Edward Said
Personal Info
Years in active : From 1978 To 2003
Country of resident : United States
City : New York
Gender : Male
Date of birth : 1/11/1935
Died: 25/9/2003
Information
(1978 – 2003)
Edward Wadie Said was a Palestinian-American literary theorist and advocate for Palestinian rights. He was University Professor of English and Comparative Literature at Columbia University and a founding figure in postcolonialism. Robert Fisk described him as the Palestinians’ “most powerful political voice.”
Said was an influential cultural critic and author, known best for his book Orientalism (1978), which catapulted him to international academic fame.
The book presented his influential ideas on Orientalism, the Western study of Eastern cultures. Said contended that Orientalist scholarship was and continues to be inextricably tied to the imperialist societies that produced it, making much of the work inherently politicized, servile to power, and therefore suspect.
Grounding much of this thesis in his intimate knowledge of colonial literature such as the fiction of Conrad, and in the post-structuralist theory of Foucault, Derrida and others, Said’s Orientalism and following works proved influential in literary theory and criticism, and continue to influence several other fields in the humanities. Orientalism affected Middle Eastern studies in particular, transforming the way practitioners of the discipline describe and examine the Middle East. Said came to discuss and vigorously debate the issue of Orientalism with scholars in the fields of history and area studies, many of whom disagreed with his thesis, including most famously Bernard Lewis.
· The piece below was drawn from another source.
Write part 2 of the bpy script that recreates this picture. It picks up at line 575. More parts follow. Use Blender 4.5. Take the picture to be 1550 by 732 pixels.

Said also came to be known as a public intellectual who frequently discussed contemporary politics, music, culture, and literature, in lectures, newspaper and magazine columns, and books. Drawing on his own experience as a Palestinian growing up in a Palestinian Christian family in the Middle East at the time of the creation of Israel, Said argued for the creation of a Palestinian state, equal rights for Palestinians in Israel, including the right of return, and for increased pressure on Israel, especially by the United States. He also criticized several Arab and Muslim regimes. Having received a Western education in the US, where he lived from his high school years until his death, Said tried to use his dual heritage, the subject of his prize-winning memoir Out of Place (1999), to bridge the gap between the West and the Middle East and to improve the situation in Israel-Palestine. He was a member of the Palestinian National Council for over a decade and his pro-Palestinian activism made him a figure of considerable controversy.
In 1999, Said co-founded with Daniel Barenboim the award-winning West-Eastern Divan Orchestra, made up of children from Israel, the Palestinian territories, and surrounding Arab nations. He was also an accomplished concert pianist. Active until his last months, Said died in 2003 after a decade-long battle with leukemia.
Achievements and Awards
In 1963, Said joined the faculty of Columbia University, in the departments of English and Comparative Literature, where he would serve until his death in 2003. In 1974 he was Visiting Professor of Comparative Literature at Harvard, in 1975-6 Fellow of the Center for Advanced Study in Behavioral Science at Stanford, and in 1977, Said became the Parr Professor of English and Comparative Literature at Columbia and subsequently became the Old Dominion Foundation Professor in the Humanities. In 1979, Said was Visiting Professor of Humanities at Johns Hopkins University. Said was also a visiting professor at Yale University and lectured at more than 100 universities.[26] In 1992, he attained the rank of University Professor, Columbia’s highest academic position.
He lived near campus in The Colosseum on Riverside Drive. Said also served as president of the Modern Language Association, editor of the Arab Studies Quarterly, and was a member of the American Academy of Arts and Sciences, the executive board of PEN, the American Academy of Arts and Letters, the Royal Society of Literature, the Council of Foreign Relations, and the American Philosophical Society.
Said’s writing regularly appeared in The Nation, The Guardian,[29] the London Review of Books, Le Monde Diplomatique,Counterpunch,Al Ahram, and the pan-Arab daily al-Hayat. The themes of his writings included literature, politics, the Middle East, music, and culture.